● To be done
Exactly retype the lines of the material from its first line to the line with "R=np.random.default_rng(7)", including both.

● Dataset section

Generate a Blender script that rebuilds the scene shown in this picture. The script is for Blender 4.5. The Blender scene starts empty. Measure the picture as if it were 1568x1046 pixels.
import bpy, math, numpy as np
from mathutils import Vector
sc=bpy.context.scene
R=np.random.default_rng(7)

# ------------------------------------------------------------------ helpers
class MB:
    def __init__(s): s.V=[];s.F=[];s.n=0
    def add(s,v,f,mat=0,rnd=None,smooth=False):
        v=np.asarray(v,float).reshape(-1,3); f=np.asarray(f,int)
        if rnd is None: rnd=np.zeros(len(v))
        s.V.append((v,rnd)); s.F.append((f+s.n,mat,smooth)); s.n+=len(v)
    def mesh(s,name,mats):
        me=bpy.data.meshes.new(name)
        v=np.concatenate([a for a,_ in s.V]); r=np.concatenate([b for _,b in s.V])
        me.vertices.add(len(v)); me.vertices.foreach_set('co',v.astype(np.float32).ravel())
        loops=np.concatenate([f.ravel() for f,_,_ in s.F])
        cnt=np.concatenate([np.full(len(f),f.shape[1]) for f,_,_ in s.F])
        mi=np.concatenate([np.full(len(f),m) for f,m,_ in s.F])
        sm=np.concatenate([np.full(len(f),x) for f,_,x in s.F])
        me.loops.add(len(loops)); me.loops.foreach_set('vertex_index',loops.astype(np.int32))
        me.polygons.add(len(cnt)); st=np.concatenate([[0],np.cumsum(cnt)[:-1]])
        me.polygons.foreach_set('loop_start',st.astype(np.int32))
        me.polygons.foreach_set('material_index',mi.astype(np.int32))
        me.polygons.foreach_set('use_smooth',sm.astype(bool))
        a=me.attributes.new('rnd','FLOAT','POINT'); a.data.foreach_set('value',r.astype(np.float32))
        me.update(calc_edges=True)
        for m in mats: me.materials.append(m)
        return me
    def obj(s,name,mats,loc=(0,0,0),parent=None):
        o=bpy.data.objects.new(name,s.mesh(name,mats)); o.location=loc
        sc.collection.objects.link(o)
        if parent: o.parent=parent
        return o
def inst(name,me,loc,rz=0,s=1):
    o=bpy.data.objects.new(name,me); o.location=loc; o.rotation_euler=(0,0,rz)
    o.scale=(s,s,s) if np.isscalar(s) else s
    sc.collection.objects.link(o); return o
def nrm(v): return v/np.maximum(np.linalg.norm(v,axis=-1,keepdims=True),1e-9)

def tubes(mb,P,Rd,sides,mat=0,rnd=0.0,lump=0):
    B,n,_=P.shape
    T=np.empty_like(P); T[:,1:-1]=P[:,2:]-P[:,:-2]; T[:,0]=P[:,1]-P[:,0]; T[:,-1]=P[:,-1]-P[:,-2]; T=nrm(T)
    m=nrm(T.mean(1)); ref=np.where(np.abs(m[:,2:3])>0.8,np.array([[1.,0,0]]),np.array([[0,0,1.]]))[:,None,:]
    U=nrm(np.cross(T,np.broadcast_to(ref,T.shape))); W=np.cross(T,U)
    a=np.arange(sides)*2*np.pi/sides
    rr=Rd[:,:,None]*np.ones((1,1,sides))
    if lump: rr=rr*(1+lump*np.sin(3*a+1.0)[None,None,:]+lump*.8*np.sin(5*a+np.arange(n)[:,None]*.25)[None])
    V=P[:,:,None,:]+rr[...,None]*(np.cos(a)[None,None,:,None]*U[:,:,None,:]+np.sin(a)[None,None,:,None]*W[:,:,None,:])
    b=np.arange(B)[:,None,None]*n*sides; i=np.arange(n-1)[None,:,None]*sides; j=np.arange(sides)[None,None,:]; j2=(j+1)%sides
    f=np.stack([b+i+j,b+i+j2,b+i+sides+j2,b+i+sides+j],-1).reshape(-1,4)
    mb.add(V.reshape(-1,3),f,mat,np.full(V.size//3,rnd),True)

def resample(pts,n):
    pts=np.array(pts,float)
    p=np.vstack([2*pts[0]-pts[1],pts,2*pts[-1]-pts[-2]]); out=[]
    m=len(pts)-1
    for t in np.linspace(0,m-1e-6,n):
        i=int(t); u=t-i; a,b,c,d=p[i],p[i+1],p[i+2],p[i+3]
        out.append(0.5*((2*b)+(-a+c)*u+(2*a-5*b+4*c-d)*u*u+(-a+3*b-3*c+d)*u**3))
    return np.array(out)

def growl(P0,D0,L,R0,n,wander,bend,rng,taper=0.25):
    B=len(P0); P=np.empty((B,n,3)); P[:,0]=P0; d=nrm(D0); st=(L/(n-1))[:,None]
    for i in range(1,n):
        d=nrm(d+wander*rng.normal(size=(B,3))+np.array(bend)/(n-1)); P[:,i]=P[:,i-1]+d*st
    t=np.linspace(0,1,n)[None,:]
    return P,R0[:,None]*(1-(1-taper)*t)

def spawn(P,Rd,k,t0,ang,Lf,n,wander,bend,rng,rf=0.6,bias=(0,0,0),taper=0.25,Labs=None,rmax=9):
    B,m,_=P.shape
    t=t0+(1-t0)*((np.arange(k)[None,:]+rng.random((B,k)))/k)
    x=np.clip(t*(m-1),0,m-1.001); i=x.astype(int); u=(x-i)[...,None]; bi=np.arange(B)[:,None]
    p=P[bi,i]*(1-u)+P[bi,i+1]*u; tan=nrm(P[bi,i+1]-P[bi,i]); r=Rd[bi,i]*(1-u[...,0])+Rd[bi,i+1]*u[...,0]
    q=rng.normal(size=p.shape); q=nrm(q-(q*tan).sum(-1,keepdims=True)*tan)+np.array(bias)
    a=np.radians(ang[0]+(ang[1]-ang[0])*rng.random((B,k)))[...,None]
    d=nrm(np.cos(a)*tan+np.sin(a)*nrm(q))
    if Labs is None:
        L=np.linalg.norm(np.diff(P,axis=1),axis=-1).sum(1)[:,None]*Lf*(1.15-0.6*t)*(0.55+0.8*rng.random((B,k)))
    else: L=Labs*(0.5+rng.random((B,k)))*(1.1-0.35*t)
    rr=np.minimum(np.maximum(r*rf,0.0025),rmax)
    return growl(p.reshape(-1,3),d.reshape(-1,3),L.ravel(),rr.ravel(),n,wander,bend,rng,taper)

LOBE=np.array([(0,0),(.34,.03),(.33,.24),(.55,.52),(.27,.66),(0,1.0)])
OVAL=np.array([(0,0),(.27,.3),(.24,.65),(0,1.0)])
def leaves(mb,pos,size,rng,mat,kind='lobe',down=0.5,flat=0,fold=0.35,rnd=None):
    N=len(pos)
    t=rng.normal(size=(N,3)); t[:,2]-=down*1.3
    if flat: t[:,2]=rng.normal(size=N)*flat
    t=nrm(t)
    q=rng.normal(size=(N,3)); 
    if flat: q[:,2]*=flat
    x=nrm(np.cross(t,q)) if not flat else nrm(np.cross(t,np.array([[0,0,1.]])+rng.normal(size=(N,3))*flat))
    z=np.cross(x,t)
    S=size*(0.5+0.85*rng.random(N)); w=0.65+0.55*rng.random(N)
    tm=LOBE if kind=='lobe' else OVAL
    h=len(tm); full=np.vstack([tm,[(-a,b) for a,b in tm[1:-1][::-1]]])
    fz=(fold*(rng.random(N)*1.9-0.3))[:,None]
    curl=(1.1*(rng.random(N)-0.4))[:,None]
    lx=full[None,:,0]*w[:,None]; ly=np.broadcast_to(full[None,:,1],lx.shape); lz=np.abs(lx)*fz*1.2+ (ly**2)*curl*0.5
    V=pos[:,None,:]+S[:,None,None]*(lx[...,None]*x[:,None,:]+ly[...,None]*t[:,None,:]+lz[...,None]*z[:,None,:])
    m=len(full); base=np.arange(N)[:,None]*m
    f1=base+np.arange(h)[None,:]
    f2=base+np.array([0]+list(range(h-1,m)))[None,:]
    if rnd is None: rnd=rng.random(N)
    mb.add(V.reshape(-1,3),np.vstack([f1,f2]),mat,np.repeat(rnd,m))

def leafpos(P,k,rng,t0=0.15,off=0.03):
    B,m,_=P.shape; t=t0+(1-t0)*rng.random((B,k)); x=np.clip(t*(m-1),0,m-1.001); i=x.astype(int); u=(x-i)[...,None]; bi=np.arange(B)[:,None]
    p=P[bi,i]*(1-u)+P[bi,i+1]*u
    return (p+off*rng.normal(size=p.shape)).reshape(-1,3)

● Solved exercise
Generate a Blender script that rebuilds the scene shown in this picture. The script is for Blender 4.5. The Blender scene starts empty. Measure the picture as if it were 1568x1046 pixels.
import bpy, math, numpy as np
from mathutils import Vector
sc=bpy.context.scene
R=np.random.default_rng(7)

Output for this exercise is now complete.